Tuesday, October 30, 2012

A Daughter's Nightmare


Me and my dad on my wedding day- 04/23/11
On August 25 I received the worst phone call of my life. My 21 year old brother called me in a panic to tell me that he, along with my parents, were in a horrible car accident on their way home from a week long fishing trip. My brother and mother both sustained mild to moderate injuries. However, my father died on impact. It is strange to say this but knowing that makes me fell relieved. I know that he didn't feel any pain and woke up in heaven with the Lord.

Throughout everything at the accident, I stayed on the phone with my brother trying to be strong for him as the world fell apart around our family. My father was gone. Never in my life would I have ever thought this would be the end of his life. Just turning 60 a week before the accident (and the last time I had talked to him), he still had so much planned for his life.

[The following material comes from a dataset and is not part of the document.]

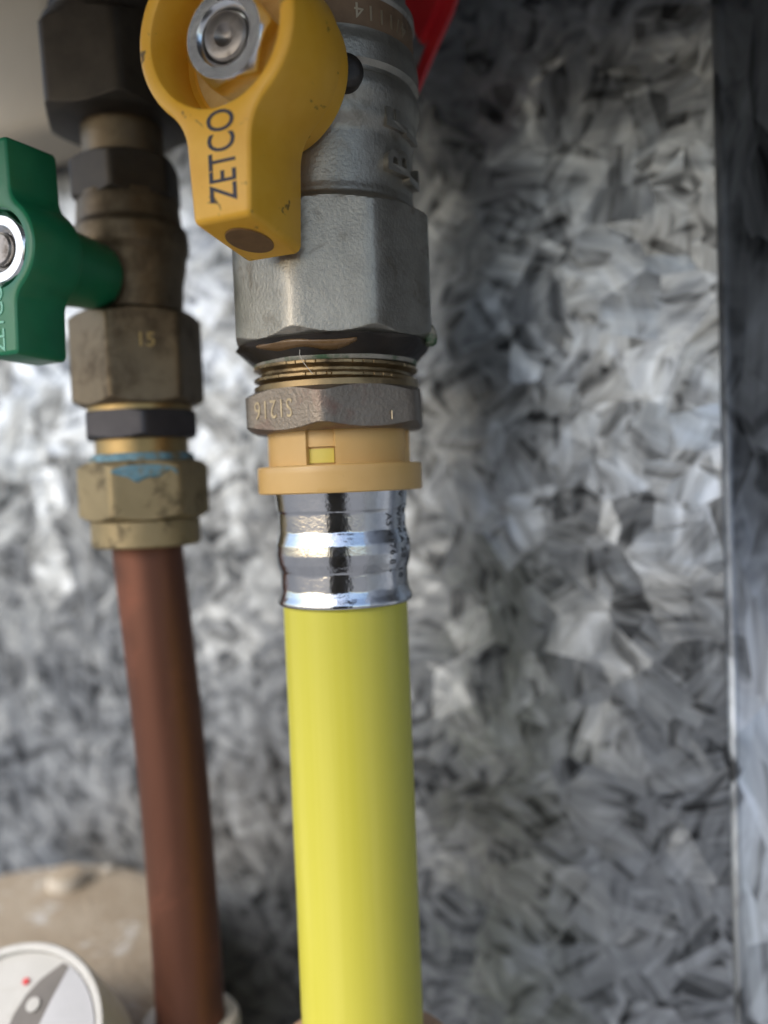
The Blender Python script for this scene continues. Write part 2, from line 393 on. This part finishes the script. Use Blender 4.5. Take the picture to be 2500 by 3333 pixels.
def handle_mesh(base, zc, R, hole, w0, w1, zb, s_front, s_back, s_hub, s_floor, rf, rc, two, slope, bev=.8, Rb=None):
    Rb = Rb or R-.35
    bm = bmesh.new(); ol = outline(R, w0, w1, zc, zb, rf, rc, two)
    def shift(t, z, s):
        if z < zc - R: z -= slope*(s_front-s)/(s_front-s_back)*(zc-R-z)/(zc-R-zb)
        return bm.verts.new(st(base, s, t, z)*S)
    levels = [(s_front, bev), (s_front-bev*.12, bev*.55), (s_front-bev*.4, bev*.2), (s_front-bev, 0), (s_front-(s_front-s_back)*.5, -.15), (s_back+.6, -.25), (s_back+.2, -.05), (s_back, .4)]
    rings = []
    for s, d in levels: rings.append([shift(t, z, s) for t, z in inset(ol, d)])
    n = len(ol)
    for a, b in zip(rings, rings[1:]):
        for k in range(n): bm.faces.new((a[k], a[(k+1) % n], b[(k+1) % n], b[k]))
    bm.faces.new(rings[-1])
    hn = 64; hr = []
    for s, r in [(s_front, hole+bev*.7), (s_front-bev*.15, hole+bev*.25), (s_front-bev*.6, hole), (s_floor+.5, hole-.35), (s_floor, hole-.9)]:
        hr.append([bm.verts.new(st(base, s, r*sin(2*pi*k/hn), zc+r*cos(2*pi*k/hn))*S) for k in range(hn)])
    for a, b in zip(hr, hr[1:]):
        for k in range(hn): bm.faces.new((a[k], a[(k+1) % hn], b[(k+1) % hn], b[k]))
    bm.faces.new(hr[-1])
    bm.edges.ensure_lookup_table(); es = []
    for ring in (rings[0], hr[0]):
        m_ = len(ring)
        for k in range(m_):
            e = bm.edges.get((ring[k], ring[(k+1) % m_])); es.append(e)
    bmesh.ops.triangle_fill(bm, edges=es, use_beauty=True, use_dissolve=False)
    # hub behind
    hb = []
    for s, r in [(s_front-2.5, R-.03), (s_back+2, R+(Rb-R)*.5), (s_hub+1.0, Rb), (s_hub+.3, Rb-.25), (s_hub, Rb-.8)]:
        hb.append([bm.verts.new(st(base, s, r*sin(2*pi*k/hn), zc+r*cos(2*pi*k/hn))*S) for k in range(hn)])
    for a, b in zip(hb, hb[1:]):
        for k in range(hn): bm.faces.new((a[k], a[(k+1) % hn], b[(k+1) % hn], b[k]))
    bm.faces.new(hb[-1])
    bmesh.ops.recalc_face_normals(bm, faces=bm.faces)
    me = bpy.data.meshes.new('handle'); bm.to_mesh(me); bm.free(); return me
def face_map(base, s, t0, z0, rotdeg, kx=1.0):
    c, s_ = cos(radians(rotdeg)), sin(radians(rotdeg))
    return lambda x, y, w: st(base, s+w, t0+x*kx*c-y*s_, z0+x*kx*s_+y*c)
def hexnut(base, zc, s0, s1, af, chamf, mat, parent, name='lock_nut', phi=0, bore=3.4):
    R = af/2/cos(pi/6)
    cf = interp([(s0, R), (s1-chamf, R+.02), (s1, af/2*.955)])
    V = []
    prof = [(s, (lambda th, s=s: min(poly_r(th, 6, R, phi), cf(s)))) for s in [s0] + frange(s1-chamf, s1, 8)]
    prof += [(s1, af/2*.70), (s1-.35, af/2*.62), (s1-.8, bore), (s1-2, bore)]
    return child(name, lathe_axis(prof, base + Vector((0, 0, zc)), O, 96), mat, parent, 30)

HZ = 57.2
hd = child('handle', handle_mesh(AX - .4*R_, HZ, 11.75, 9.55, 4.85, 4.4, 33.4, 30.0, 17.2, 13.2, 22.0, 7.0, .9, False, 1.8, .75, 11.2), 'yellow_paint', valve, 32)
child('lettering', text_mesh('ZETCO', 5.8, face_map(AX, 30.03, .35, 41.4, 90, .62), .03, space=.98, bold=.03), 'navy', hd, 0)
# moulding mark under the lever end
def under(s, t): return st(AX, s, t, 33.4 - 1.8*(30-s)/12.8 - .32)
V = [under(23.6+3.9*sin(2*pi*k/40), -.3+2.9*cos(2*pi*k/40)) for k in range(40)]; V += [v + Vector((0, 0, .3)) for v in V]
child('gate_mark', mesh_from(V, [tuple(range(40)), tuple(range(40, 80))] + [(k, (k+1) % 40, 40+(k+1) % 40, 40+k) for k in range(40)]), 'brown_plug', hd, 30)
child('grease', lathe_axis([(21.95, 8.6), (22.3, lambda th: 8.5+.1*sin(5*th)), (22.5, lambda th: 7.4+.5*sin(3*th+1)), (22.7, 6.5), (22.7, 3)], AX + Vector((0, 0, HZ)), O, 64), 'grease', hd)
hexnut(AX, HZ, 22.4, 28.3, 11.6, 1.3, 'plated', valve, phi=radians(8))
child('stem', lathe_axis([(14, 3.2), (27.6, 3.2), (28.0, 3.0), (28.1, 2.8), (28.1, 1.5), (27.7, 1.1), (27.3, .5), (27.2, .1)], AX + Vector((0, 0, HZ)), O, 48), 'stem', valve)

# ------------------------------------------------------------------ press fitting
fit = empty('press_fitting', AX + Vector((0, 0, -20)), 'bronze hexagon adaptor with amber ring and shiny crimped sleeve under the valve', 'pipe fitting')
PITCHT = 1.81
def thr(th, z):
    if z < 14.9: return 13.05 - (.15 if z > 14.7 else 0)
    u = ((z + PITCHT*th/(2*pi)) / PITCHT) % 1.0
    tri = 1-abs(2*u-1)                                   # 0 root, 1 crest
    crest = min(1, max(0, (tri-.22)/.55))
    r = 11.95 + 1.05*crest
    if crest > .95 and 15.0 < z < 19 and (th*57.3 % 7.0) < .5 and sin(th*9+z) > -.35: r -= .16
    return r
child('threaded_spigot', loft(frange(13.4, 14.9, 6) + frange(14.95, 19.6, 62), thr, 720, xf=on_axis), 'thread', fit, 35)
PH = radians(-6)
nch = interp([(7.4, 12.9), (8.6, 15.4), (12.5, 15.6), (13.75, 13.4)])
nut = child('hex_collar', loft(frange(7.4, 8.9, 20) + [10, 11, 12] + frange(12.3, 13.75, 20), lambda th, z: min(poly_r(th, 6, 15.35, PH, .972), nch(z)), 300, xf=on_axis), 'bronze', fit, 34)
fa = PH - radians(30)                                    # facing of the left-hand flat
fn = Vector((sin(fa), -cos(fa), 0)); ft = Vector((cos(fa), sin(fa), 0)); ap = 15.35*cos(pi/6)
child('stamped_digits', text_mesh('S1216', 3.9, lambda x, y, w: AX + fn*(ap+.03+w) + ft*(-1.55-x*.74) + Vector((0, 0, 10.9-y)), .05, space=1.12), 'stamp_nut', nut, 0)
child('scratch_mark', tube([AX + Vector((sin(PH+radians(44))*13.92, -cos(PH+radians(44))*13.92, z)) for z in (8.5, 8.9, 9.4, 9.8)], .10, 8), 'stamp', nut)
# sealant and tape squeezed out above the thread
def wob(th, a, *ph): return a*(sin(3*th+ph[0]) + .6*sin(7*th+ph[1]) + .4*sin(13*th+ph[2]))
child('sealant', loft(frange(18.1, 20.8, 16), lambda th, z: min(12.9 + (z-18.1)*1.05, 16.2) + .08 + wob(th, .05, 1, 2, z) - (.5*max(0, z-20.2-wob(th, .35, 0, 1, 3))), 240, xf=on_axis), 'sealant', fit)  # black goo, with the shade of the down-facing chamfer painted in
child('thread_tape', loft(frange(17.5, 18.7, 8), lambda th, z: 12.8 + .2*sin(pi*(z-17.5)/1.2) + wob(th, .03, 2, 4, 1), 200, xf=on_axis), 'tape', fit)
V, Fc = [], []
for i in range(25):                                      # brown smear hanging from the sealant at the front left
    u = i/24; th = radians(-47 + 62*u); h = .3 + 1.45*sin(pi*u)**.8*(.7+.3*sin(9*u)); top = 20.15+.2*sin(6*u)
    for j in range(7):
        v = j/6; z = top - h*v; r = 14.75 - 1.0*v*h + .45*sin(pi*v)
        V.append(AX + Vector((r*sin(th), -r*cos(th), z)))
for i in range(24):
    for j in range(6): Fc.append((i*7+j, i*7+j+1, i*7+j+8, i*7+j+7))
sm = child('sealant_smear', mesh_from(V, Fc), 'sealant_brown', fit, 60); md = sm.modifiers.new('thick', 'SOLIDIFY'); md.thickness = .0004; md.offset = 0
child('sealant_drop', lathe_axis([(0, .5), (.4, 1.0), (1.2, 1.15), (2.4, .9), (3.2, .4), (3.4, .05)], AX + Vector((15.6*sin(radians(73)), -15.6*cos(radians(73)), 19.9)), (0.05, 0, 1), 20), 'tape', fit)
hp = [(-2.5, 20.9), (-3.6, 20.3), (-4.4, 19.4), (-4.5, 18.2), (-4.1, 17.2), (-3.4, 16.2), (-2.7, 15.3)]
child('fibre', tube([AX + Vector((x, -sqrt(13.5**2-x*x)-.3, z)) for x, z in hp], .05, 6), 'hair', fit)

# amber ring with four windows
W = [radians(-12+90*k) for k in range(4)]
def in_slot(th):
    return any(abs((th-w+pi) % (2*pi)-pi) < radians(11) for w in W)
def ring_r(th, z):
    if z < 2.28: return (13.1 - .25*max(0, (abs(z-.12)-1.85)/.27)**2) + (wob(th, .025, 1, 2, 3) if z < -1.8 else 0)
    if in_slot(th): return 10.15 if z < 4.9 else 10.75
    return 11.3
rg = child('clamp_ring', loft([-2.0, -1.9, -1.8, -1.0, 0, 1, 2.0, 2.1, 2.18, 2.24, 2.29, 3, 4, 4.88, 4.92, 6, 7, 7.45], ring_r, 360, xf=on_axis), 'ring_plastic', fit, 30)
for w in W:
    V, Fc = [], []
    for k in range(9):
        th = w + radians(-10.6 + 21.2*k/8)
        for z, r in ((2.5, 10.2), (2.5, 10.5), (4.6, 10.5), (4.6, 10.2)): V.append(AX + Vector((r*sin(th), -r*cos(th), z)))
    for k in range(8):
        for j in range(4): Fc.append((4*k+j, 4*k+(j+1) % 4, 4*k+4+(j+1) % 4, 4*k+4+j))
    Fc += [(0, 1, 2, 3), (32, 33, 34, 35)]
    child('sight_window', mesh_from(V, Fc), 'yellow_inner', rg, 30)

sp = [(-19.6, 10.62), (-19.35, 10.86), (-18.9, 10.8), (-18.0, 10.45), (-17.2, 10.25), (-17.0, 10.22), (-14.6, 10.22), (-14.35, 10.24), (-14.2, 10.34), (-13, 10.68), (-11.6, 10.84), (-10.0, 10.74), (-8.8, 10.4), (-8.3, 10.28), (-8.15, 10.2), (-7.9, 10.18), (-5.3, 10.2), (-5.0, 10.24), (-4.8, 10.38), (-3.2, 10.52), (-1.5, 10.7)]
spf = interp(sp)
def sl(th, z):
    r = spf(z); flat = .035*cos(12*(th+.2))*(1 if (-17 < z < -14.6 or -8 < z < -5.2) else .25)
    seam = sum(.10*math.exp(-((((th-radians(a)+pi) % (2*pi))-pi)/.02)**2) for a in (-25, 95, 215))
    return r + flat + seam*(1 if z < -5 else .3)
slv = child('press_sleeve', loft(frange(-19.6, -1.5, 110), sl, 300, xf=on_axis), 'sleeve', fit, 50)
for body, th, zc_, sz in (('AS 4176.8 -', 47, -10.0, 1.75), ('V  WMKA 20  10', 62.5, -8.9, 1.75), ('16  PE-X  AL', 75, -9.0, 1.75)):
    def mp(x, y, w, th=th, zc_=zc_):
        z = zc_-x; t_ = radians(th)+y/10.4; r = spf(z)+.07+w
        return AX + Vector((r*sin(t_), -r*cos(t_), z))
    child('etched_lettering', text_mesh(body, sz, mp, .03, space=1.1), 'ink', slv, 0)

# ------------------------------------------------------------------ yellow pipe
yp = link('gas_pipe', loft(frange(-170, -2, 60), lambda th, z: 9.98 + .02*sin(z*.21), 160, xf=lambda p: p), 'yellow_pipe', None, 40, AX)
tag(yp, 'smooth bright yellow plastic gas pipe running down from the shiny sleeve', 'pipe')
ts = link('floor_seal', lathe_axis([(-3, 10.2), (-3, 16), (-.6, 16), (0, 15.2), (0, 10.2)], Vector((0, 0, 0)), (0, 0, 1), 64, caps=False), 'tan', None, 40, AX + Vector((0, 0, -95.5)))
tag(ts, 'tan seal ring round the foot of the yellow pipe', 'seal')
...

He had retired only months before and was just waiting for my mom to retire before they set out traveling around the country. With my husband and I trying to have a baby, he was so excited at the idea of being a grandpa. He would have made the best grandpa! I can’t help but cry thinking about how much my future children will miss out on without having him in their life.

It has been so difficult trying to resume a ‘normal’ life since the accident. My mom is still recovering from her injuries with the help of my sister. My husband and I live several states away but we are visiting as much as possible. We just came back from a visit and will be going again for Christmas. I haven’t spent a Christmas with my dad since December 2010. It is going to be so hard having the holidays without him there. I am learning to take each day by day to get through. Some days are good and some I can barely get through a single hour without breaking down into tears.

I know that my daddy is waiting to me in heaven. He is up there waiting for me and I know that he never wanted to cause our family so much pain. I just can’t help but wonder why did it have to be so soon? Why couldn’t I have more time with him? He was the best father any girl could ever ask for. I don’t think I will ever stop missing him but I do know that I will see him again.